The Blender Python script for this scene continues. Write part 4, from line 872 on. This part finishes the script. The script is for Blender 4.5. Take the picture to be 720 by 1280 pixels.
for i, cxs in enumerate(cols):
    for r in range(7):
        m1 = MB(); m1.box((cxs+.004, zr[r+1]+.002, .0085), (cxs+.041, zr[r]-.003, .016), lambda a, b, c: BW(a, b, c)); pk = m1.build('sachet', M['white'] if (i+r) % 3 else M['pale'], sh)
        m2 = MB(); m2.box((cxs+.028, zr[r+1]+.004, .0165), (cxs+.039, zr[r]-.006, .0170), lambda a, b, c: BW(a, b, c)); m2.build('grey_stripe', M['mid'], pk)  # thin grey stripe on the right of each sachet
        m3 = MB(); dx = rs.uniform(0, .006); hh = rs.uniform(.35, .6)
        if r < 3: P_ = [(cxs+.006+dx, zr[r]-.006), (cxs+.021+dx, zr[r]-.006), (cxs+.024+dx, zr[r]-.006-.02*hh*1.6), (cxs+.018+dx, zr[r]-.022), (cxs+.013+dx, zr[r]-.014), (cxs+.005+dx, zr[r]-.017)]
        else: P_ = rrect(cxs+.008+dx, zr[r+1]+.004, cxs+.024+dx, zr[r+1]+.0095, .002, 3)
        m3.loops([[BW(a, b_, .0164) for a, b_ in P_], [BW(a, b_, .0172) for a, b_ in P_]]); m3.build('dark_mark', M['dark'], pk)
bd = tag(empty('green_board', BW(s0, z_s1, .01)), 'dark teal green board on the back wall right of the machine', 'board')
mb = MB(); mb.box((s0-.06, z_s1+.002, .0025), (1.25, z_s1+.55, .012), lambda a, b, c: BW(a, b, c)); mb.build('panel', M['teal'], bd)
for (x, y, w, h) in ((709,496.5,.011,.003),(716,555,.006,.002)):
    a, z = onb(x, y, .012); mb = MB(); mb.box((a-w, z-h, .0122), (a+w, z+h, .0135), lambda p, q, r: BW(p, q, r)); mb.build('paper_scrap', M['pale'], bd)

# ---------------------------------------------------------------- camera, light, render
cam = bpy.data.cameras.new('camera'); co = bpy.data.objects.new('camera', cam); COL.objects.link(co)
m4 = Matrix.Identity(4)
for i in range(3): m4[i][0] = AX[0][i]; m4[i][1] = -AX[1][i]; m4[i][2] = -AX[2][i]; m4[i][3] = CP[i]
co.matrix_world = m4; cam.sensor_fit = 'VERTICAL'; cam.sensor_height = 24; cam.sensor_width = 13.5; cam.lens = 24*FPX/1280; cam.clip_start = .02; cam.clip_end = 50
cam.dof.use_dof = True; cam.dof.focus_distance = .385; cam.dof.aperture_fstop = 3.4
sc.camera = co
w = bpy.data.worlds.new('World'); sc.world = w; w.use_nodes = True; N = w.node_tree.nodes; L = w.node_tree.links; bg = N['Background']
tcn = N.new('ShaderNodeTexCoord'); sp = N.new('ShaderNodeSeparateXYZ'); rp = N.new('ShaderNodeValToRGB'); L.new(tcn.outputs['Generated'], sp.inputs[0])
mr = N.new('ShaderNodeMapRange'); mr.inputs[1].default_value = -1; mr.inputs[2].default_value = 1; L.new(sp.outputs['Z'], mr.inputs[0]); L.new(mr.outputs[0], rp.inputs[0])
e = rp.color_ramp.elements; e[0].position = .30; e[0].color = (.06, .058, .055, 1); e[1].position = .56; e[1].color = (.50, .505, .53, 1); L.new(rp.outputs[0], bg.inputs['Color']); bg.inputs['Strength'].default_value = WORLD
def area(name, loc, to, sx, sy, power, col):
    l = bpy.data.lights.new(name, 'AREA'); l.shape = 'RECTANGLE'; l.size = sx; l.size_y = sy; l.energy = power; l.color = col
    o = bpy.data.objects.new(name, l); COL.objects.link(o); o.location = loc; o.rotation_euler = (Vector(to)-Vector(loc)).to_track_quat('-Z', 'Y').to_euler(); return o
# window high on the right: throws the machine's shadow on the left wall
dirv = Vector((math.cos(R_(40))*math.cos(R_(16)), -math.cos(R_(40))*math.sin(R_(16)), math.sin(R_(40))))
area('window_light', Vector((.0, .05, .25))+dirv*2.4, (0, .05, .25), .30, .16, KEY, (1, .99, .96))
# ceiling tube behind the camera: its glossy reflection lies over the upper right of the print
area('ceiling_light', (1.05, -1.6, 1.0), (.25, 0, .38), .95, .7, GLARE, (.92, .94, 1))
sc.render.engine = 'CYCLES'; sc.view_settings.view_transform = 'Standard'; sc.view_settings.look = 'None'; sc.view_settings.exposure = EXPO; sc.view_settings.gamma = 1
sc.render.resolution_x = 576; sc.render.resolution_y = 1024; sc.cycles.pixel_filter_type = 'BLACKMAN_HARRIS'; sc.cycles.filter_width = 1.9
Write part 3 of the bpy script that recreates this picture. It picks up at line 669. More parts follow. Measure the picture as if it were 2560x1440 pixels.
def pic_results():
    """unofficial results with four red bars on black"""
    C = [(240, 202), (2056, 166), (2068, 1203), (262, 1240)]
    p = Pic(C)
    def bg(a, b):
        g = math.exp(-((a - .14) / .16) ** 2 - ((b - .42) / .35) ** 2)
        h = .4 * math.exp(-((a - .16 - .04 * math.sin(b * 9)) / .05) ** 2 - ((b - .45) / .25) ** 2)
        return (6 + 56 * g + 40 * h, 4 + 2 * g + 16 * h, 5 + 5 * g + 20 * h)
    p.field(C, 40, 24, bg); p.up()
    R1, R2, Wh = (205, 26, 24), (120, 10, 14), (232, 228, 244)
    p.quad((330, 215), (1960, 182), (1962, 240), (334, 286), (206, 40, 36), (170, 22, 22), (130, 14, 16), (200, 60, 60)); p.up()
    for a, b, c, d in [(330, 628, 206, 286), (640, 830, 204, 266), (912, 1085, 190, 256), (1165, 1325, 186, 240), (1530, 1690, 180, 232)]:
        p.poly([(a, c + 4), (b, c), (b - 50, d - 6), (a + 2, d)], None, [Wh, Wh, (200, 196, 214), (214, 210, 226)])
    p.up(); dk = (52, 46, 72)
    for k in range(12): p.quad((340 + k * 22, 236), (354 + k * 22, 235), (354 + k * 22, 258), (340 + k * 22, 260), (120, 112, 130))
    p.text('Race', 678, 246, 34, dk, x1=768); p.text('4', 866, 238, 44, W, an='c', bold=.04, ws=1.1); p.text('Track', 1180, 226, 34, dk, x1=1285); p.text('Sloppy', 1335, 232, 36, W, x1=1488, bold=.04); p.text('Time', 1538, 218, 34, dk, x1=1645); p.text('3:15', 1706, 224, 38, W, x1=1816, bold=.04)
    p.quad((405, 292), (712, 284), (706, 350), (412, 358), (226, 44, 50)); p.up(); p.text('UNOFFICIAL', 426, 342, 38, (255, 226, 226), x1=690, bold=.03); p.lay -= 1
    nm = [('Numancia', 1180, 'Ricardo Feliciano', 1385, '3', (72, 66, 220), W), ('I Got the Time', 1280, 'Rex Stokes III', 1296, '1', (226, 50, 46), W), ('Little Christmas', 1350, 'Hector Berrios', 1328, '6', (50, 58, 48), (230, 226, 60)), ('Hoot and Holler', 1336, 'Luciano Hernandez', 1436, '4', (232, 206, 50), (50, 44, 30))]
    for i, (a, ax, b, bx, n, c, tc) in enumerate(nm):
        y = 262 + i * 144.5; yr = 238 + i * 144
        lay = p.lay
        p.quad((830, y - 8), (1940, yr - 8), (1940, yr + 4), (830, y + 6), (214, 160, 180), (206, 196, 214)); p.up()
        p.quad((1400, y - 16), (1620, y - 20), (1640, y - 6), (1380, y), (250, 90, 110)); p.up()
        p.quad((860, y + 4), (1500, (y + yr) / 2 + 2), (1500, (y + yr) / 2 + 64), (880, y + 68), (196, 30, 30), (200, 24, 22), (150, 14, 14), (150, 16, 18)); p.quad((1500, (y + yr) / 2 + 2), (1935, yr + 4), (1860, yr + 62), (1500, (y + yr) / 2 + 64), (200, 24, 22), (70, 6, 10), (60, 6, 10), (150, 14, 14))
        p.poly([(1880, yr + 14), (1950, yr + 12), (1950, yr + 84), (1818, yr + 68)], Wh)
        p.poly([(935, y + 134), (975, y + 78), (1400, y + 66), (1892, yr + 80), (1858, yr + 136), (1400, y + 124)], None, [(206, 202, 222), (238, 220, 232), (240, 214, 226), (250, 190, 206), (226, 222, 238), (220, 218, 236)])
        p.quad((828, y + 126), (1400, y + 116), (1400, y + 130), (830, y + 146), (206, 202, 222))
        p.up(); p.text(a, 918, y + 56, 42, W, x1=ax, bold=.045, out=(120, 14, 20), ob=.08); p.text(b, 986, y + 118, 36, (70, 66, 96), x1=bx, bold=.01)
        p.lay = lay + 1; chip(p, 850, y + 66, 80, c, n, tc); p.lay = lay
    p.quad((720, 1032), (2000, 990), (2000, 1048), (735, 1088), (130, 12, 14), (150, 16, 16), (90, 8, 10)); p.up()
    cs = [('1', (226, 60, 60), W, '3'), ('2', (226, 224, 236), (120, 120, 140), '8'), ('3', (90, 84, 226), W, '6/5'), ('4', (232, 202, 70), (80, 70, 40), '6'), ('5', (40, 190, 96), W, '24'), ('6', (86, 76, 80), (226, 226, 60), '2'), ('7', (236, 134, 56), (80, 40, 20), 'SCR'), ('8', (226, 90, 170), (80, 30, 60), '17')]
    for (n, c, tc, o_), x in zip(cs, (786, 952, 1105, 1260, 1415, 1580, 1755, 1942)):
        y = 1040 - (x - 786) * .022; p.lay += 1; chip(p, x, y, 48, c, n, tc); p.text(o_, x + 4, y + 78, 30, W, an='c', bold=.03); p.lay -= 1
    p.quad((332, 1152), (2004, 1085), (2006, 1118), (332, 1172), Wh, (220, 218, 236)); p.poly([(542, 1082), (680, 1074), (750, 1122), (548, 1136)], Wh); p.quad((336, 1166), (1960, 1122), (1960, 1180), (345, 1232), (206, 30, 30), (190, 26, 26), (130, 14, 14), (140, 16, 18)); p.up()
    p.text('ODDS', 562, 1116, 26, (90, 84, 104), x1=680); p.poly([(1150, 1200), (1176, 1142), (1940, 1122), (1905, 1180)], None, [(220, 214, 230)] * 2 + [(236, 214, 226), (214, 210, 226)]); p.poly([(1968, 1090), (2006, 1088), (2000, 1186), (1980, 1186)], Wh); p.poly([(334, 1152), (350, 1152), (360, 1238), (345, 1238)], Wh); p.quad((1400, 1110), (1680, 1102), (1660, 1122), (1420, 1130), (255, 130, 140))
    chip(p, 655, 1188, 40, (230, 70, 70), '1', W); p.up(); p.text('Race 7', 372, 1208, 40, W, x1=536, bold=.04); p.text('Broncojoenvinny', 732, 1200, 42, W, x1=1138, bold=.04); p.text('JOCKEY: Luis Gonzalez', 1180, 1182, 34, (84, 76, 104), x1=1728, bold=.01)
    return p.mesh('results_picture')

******

Set task>
Look above and repeat, character for character, the lines from the first one to the line with "a, z = onb(x, y, .012);", counting both.

Answer>
The Blender Python script for this scene continues. Write part 4, from line 872 on. This part finishes the script. The script is for Blender 4.5. Take the picture to be 720 by 1280 pixels.
for i, cxs in enumerate(cols):
    for r in range(7):
        m1 = MB(); m1.box((cxs+.004, zr[r+1]+.002, .0085), (cxs+.041, zr[r]-.003, .016), lambda a, b, c: BW(a, b, c)); pk = m1.build('sachet', M['white'] if (i+r) % 3 else M['pale'], sh)
        m2 = MB(); m2.box((cxs+.028, zr[r+1]+.004, .0165), (cxs+.039, zr[r]-.006, .0170), lambda a, b, c: BW(a, b, c)); m2.build('grey_stripe', M['mid'], pk)  # thin grey stripe on the right of each sachet
        m3 = MB(); dx = rs.uniform(0, .006); hh = rs.uniform(.35, .6)
        if r < 3: P_ = [(cxs+.006+dx, zr[r]-.006), (cxs+.021+dx, zr[r]-.006), (cxs+.024+dx, zr[r]-.006-.02*hh*1.6), (cxs+.018+dx, zr[r]-.022), (cxs+.013+dx, zr[r]-.014), (cxs+.005+dx, zr[r]-.017)]
        else: P_ = rrect(cxs+.008+dx, zr[r+1]+.004, cxs+.024+dx, zr[r+1]+.0095, .002, 3)
        m3.loops([[BW(a, b_, .0164) for a, b_ in P_], [BW(a, b_, .0172) for a, b_ in P_]]); m3.build('dark_mark', M['dark'], pk)
bd = tag(empty('green_board', BW(s0, z_s1, .01)), 'dark teal green board on the back wall right of the machine', 'board')
mb = MB(); mb.box((s0-.06, z_s1+.002, .0025), (1.25, z_s1+.55, .012), lambda a, b, c: BW(a, b, c)); mb.build('panel', M['teal'], bd)
for (x, y, w, h) in ((709,496.5,.011,.003),(716,555,.006,.002)):
    a, z = onb(x, y, .012); mb = MB(); mb.box((a-w, z-h, .0122), (a+w, z+h, .0135), lambda p, q, r: BW(p, q, r)); mb.build('paper_scrap', M['pale'], bd)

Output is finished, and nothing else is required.